• [Given data]
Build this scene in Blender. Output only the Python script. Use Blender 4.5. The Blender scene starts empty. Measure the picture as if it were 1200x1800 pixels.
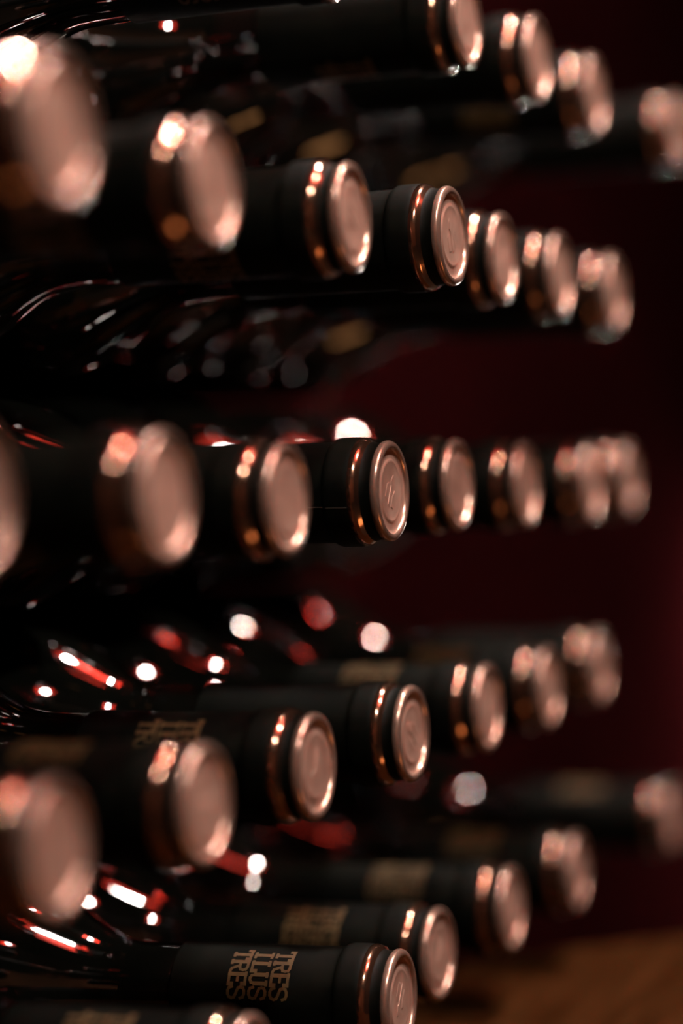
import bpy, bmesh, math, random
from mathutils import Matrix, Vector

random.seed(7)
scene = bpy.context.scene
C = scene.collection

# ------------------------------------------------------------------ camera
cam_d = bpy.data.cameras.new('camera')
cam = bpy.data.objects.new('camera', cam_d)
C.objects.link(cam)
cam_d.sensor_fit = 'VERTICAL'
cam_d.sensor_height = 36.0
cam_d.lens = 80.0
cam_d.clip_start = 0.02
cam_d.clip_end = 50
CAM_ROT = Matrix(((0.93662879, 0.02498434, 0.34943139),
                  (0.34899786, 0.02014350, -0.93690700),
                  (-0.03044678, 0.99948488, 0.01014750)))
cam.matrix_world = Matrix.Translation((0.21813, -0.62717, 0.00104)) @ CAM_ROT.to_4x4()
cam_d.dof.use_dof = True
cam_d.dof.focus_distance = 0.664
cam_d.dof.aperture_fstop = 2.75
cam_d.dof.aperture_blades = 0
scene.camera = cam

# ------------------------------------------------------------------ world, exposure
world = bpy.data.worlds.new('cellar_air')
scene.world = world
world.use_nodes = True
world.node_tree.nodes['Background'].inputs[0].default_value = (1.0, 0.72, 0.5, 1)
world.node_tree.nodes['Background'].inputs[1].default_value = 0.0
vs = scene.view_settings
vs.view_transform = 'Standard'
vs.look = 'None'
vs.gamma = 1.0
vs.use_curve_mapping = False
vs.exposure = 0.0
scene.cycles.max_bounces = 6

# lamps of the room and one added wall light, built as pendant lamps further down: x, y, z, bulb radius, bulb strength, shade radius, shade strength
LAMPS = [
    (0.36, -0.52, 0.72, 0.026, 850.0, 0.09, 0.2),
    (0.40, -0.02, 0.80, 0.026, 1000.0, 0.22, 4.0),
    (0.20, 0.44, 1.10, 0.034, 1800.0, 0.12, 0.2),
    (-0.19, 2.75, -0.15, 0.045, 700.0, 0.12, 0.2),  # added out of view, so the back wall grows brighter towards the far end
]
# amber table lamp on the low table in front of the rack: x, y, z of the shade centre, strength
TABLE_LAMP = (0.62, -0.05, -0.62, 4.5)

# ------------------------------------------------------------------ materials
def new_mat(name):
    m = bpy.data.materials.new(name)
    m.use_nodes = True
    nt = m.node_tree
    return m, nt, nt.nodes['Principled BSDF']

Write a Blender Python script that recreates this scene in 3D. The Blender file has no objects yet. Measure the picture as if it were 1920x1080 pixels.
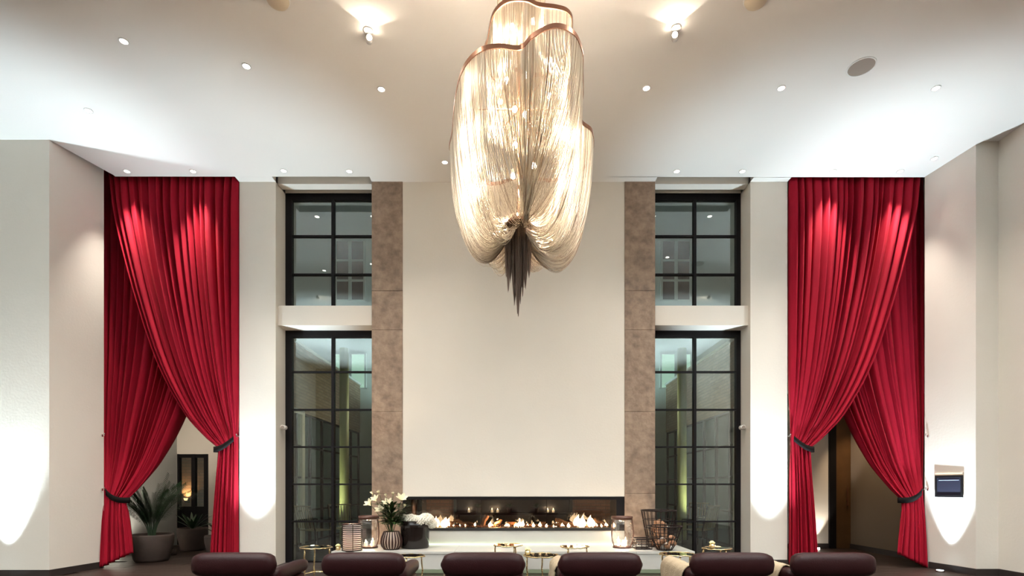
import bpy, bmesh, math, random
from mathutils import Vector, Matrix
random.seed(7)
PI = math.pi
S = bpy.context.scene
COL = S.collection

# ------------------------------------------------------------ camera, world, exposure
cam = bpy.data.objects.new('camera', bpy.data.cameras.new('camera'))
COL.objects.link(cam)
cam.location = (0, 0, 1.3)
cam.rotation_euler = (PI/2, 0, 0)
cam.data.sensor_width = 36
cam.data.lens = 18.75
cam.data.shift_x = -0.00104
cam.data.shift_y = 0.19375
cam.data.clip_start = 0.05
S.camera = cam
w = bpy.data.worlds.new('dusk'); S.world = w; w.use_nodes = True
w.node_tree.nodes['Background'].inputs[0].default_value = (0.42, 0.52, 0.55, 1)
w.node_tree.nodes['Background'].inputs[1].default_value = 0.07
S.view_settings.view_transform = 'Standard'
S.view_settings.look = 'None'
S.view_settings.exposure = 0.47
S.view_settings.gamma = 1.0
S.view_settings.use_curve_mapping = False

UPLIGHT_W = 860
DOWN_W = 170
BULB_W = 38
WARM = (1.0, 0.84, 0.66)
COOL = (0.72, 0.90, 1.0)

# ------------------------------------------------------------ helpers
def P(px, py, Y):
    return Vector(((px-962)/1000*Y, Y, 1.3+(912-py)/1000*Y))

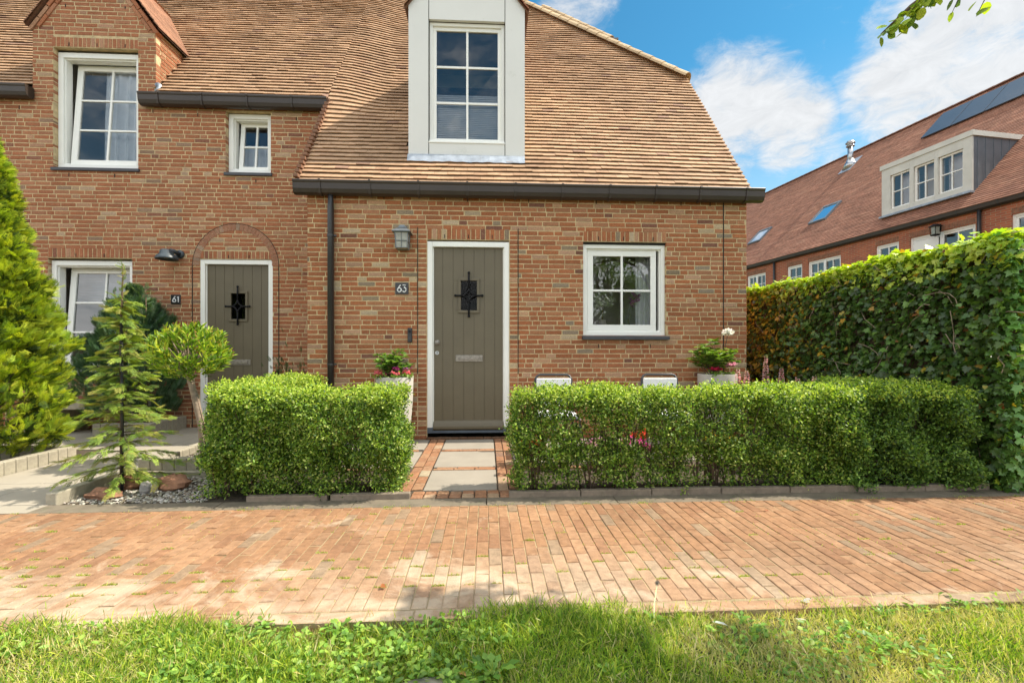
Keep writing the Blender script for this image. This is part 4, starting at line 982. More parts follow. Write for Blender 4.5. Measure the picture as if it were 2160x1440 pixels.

==

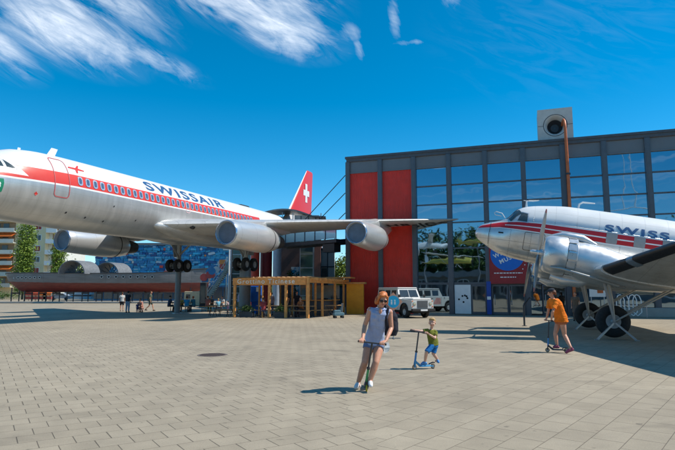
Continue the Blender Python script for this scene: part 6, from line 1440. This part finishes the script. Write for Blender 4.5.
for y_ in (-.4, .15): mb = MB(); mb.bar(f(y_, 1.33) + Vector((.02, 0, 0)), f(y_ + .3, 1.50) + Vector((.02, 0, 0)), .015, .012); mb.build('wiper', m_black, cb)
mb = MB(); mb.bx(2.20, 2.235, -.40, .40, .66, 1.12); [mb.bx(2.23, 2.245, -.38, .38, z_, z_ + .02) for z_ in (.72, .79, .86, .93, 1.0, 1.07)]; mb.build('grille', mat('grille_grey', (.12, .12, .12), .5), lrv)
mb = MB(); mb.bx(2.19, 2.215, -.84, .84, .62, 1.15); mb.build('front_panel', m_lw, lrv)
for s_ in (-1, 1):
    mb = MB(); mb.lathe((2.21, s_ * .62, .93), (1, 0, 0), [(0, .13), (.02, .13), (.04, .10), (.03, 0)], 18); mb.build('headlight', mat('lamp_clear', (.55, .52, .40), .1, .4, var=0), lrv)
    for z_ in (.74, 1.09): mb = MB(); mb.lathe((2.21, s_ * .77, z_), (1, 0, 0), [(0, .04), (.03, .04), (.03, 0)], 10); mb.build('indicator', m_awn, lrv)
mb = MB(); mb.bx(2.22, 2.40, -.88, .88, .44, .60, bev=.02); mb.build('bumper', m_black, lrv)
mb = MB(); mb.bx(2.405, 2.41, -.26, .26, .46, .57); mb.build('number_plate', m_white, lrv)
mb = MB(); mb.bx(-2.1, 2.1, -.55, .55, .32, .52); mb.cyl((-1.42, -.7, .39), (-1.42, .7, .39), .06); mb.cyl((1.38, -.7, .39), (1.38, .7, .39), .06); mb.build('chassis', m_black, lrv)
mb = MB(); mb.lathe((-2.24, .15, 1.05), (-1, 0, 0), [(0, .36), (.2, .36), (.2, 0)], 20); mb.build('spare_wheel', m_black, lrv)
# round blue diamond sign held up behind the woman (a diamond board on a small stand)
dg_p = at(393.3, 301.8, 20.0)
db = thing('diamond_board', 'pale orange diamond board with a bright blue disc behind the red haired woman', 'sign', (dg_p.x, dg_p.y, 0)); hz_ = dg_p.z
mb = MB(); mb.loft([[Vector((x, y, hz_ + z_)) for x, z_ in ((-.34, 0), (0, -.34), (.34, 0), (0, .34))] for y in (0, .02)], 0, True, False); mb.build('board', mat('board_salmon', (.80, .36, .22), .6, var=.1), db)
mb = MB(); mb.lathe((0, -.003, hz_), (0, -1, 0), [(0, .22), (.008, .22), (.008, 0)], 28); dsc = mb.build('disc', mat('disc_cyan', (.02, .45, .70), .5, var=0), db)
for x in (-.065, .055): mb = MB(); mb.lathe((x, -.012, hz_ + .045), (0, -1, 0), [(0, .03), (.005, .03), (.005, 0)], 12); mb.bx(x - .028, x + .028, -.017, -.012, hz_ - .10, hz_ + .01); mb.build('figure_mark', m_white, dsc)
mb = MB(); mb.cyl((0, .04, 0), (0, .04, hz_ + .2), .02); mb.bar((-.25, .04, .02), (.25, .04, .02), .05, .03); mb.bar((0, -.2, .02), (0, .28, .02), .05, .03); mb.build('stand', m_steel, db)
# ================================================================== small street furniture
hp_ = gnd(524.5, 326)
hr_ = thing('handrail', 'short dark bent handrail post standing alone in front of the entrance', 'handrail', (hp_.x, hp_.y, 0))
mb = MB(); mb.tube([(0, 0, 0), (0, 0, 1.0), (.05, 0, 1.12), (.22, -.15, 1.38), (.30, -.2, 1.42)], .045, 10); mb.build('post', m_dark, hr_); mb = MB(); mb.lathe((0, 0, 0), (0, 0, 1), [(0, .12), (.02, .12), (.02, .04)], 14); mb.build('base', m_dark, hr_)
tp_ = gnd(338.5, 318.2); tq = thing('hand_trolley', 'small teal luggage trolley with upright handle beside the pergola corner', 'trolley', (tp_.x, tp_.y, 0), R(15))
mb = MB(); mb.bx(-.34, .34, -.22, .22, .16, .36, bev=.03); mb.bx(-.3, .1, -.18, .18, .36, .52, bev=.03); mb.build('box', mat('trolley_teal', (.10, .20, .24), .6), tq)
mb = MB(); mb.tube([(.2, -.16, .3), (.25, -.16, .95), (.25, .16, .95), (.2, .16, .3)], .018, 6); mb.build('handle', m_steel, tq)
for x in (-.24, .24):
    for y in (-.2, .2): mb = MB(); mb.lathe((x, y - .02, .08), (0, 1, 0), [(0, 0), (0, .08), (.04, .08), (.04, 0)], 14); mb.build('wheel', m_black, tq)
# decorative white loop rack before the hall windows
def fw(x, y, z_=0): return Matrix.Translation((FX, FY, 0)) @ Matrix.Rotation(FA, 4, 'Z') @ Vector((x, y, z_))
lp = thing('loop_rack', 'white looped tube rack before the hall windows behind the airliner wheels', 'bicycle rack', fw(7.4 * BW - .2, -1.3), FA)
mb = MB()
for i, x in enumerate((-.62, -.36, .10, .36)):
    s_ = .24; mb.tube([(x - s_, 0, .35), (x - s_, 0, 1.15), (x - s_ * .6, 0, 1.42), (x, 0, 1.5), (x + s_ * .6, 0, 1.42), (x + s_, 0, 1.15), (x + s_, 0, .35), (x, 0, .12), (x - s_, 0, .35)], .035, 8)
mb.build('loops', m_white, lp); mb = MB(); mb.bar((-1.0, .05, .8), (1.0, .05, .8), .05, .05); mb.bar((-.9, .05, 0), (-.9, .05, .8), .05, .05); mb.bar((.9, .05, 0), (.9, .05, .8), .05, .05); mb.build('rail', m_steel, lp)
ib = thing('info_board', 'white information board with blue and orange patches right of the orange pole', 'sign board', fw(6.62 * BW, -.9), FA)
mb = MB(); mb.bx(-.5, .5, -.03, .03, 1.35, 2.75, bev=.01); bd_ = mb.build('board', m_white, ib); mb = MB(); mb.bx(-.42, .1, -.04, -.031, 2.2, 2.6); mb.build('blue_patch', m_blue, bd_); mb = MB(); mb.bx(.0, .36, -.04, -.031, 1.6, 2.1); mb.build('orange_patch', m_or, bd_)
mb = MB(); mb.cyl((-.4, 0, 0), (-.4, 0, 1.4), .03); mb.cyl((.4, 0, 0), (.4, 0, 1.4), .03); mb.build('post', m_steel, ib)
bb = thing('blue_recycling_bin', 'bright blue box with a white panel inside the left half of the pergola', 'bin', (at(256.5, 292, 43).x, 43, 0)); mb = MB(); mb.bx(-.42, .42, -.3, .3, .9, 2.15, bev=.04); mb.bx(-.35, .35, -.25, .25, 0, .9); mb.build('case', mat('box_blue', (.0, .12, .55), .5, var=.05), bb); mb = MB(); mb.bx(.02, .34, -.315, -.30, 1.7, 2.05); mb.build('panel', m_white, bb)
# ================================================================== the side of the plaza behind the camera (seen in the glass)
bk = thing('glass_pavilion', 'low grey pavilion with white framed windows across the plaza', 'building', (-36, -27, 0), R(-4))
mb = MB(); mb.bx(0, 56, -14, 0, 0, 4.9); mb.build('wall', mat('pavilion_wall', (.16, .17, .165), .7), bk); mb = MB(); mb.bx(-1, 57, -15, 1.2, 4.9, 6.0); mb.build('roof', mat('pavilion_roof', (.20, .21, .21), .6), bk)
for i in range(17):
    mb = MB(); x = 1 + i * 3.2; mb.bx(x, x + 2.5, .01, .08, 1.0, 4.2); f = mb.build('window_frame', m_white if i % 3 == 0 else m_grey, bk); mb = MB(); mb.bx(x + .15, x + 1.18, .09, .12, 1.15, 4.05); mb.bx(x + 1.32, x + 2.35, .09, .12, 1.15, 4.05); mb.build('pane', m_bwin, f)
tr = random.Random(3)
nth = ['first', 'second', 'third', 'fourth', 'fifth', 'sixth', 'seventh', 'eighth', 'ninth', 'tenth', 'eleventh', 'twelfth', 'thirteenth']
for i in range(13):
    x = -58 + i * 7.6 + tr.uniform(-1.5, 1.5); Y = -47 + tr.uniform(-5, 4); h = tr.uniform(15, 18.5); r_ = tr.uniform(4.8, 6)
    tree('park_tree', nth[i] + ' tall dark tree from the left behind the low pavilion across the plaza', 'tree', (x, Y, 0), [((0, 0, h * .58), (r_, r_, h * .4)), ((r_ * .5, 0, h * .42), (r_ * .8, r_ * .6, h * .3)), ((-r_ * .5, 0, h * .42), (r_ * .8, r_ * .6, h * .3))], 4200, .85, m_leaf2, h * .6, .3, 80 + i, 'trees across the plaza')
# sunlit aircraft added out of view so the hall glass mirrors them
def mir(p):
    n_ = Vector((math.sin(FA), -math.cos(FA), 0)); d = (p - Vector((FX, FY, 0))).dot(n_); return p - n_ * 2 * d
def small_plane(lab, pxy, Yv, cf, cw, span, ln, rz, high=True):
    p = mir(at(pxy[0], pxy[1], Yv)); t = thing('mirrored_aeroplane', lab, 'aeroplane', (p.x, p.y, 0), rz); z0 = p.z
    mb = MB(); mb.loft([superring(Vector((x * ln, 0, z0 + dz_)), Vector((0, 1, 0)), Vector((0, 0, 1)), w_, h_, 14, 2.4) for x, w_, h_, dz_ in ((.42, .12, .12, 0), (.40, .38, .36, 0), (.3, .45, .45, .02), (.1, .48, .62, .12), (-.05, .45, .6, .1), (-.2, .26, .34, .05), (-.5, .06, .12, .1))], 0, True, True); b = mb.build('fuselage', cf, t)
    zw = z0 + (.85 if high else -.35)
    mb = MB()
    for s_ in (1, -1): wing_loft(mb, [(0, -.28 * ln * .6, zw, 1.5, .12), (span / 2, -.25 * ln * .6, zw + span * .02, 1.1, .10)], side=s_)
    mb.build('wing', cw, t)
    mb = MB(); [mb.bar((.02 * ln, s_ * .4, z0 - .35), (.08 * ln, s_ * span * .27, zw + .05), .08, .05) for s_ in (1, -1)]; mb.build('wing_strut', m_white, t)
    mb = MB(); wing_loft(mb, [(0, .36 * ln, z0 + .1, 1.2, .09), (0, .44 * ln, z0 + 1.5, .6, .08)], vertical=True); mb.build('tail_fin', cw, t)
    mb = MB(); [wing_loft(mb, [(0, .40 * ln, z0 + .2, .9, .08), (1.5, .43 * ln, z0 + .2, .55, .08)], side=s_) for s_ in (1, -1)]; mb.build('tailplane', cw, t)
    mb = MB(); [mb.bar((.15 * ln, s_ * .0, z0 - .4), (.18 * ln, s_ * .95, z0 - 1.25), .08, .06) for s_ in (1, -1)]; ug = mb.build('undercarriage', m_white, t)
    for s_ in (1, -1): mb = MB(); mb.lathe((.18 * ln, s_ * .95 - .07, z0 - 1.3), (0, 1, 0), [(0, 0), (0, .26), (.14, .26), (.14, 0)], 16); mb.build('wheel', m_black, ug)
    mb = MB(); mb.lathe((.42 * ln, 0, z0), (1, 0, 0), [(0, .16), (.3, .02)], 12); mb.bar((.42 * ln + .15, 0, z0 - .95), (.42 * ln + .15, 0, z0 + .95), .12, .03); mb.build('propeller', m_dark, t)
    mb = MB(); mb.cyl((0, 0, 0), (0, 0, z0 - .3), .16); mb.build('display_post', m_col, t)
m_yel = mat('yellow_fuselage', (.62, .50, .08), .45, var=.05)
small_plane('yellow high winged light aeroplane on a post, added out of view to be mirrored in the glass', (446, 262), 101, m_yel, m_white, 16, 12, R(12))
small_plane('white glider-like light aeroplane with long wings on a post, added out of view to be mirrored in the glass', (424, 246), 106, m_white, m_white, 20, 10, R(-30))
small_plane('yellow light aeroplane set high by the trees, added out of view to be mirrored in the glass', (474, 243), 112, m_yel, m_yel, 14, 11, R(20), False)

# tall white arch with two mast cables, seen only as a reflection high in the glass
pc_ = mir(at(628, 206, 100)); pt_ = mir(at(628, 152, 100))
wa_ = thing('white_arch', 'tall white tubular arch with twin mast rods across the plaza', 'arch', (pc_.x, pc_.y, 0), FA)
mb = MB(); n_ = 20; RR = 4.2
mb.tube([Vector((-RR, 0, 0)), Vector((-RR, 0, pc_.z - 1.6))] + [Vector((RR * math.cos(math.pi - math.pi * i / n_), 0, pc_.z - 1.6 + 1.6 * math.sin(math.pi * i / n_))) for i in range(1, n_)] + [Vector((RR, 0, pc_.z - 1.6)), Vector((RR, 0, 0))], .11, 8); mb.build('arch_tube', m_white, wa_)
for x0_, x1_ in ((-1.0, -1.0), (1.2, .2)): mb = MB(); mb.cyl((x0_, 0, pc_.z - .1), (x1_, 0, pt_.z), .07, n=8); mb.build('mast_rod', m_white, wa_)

• [Description of the task] Repeat exactly the lines above, from the line that contains "Build this scene" down through the line that contains "scene.camera = cam". Include both of those lines and none of the pictures.

• [Written answer]
Build this scene in Blender. Output only the Python script. Use Blender 4.5. The Blender scene starts empty. Measure the picture as if it were 1200x1800 pixels.
import bpy, bmesh, math, random
from mathutils import Matrix, Vector

random.seed(7)
scene = bpy.context.scene
C = scene.collection

# ------------------------------------------------------------------ camera
cam_d = bpy.data.cameras.new('camera')
cam = bpy.data.objects.new('camera', cam_d)
C.objects.link(cam)
cam_d.sensor_fit = 'VERTICAL'
cam_d.sensor_height = 36.0
cam_d.lens = 80.0
cam_d.clip_start = 0.02
cam_d.clip_end = 50
CAM_ROT = Matrix(((0.93662879, 0.02498434, 0.34943139),
                  (0.34899786, 0.02014350, -0.93690700),
                  (-0.03044678, 0.99948488, 0.01014750)))
cam.matrix_world = Matrix.Translation((0.21813, -0.62717, 0.00104)) @ CAM_ROT.to_4x4()
cam_d.dof.use_dof = True
cam_d.dof.focus_distance = 0.664
cam_d.dof.aperture_fstop = 2.75
cam_d.dof.aperture_blades = 0
scene.camera = cam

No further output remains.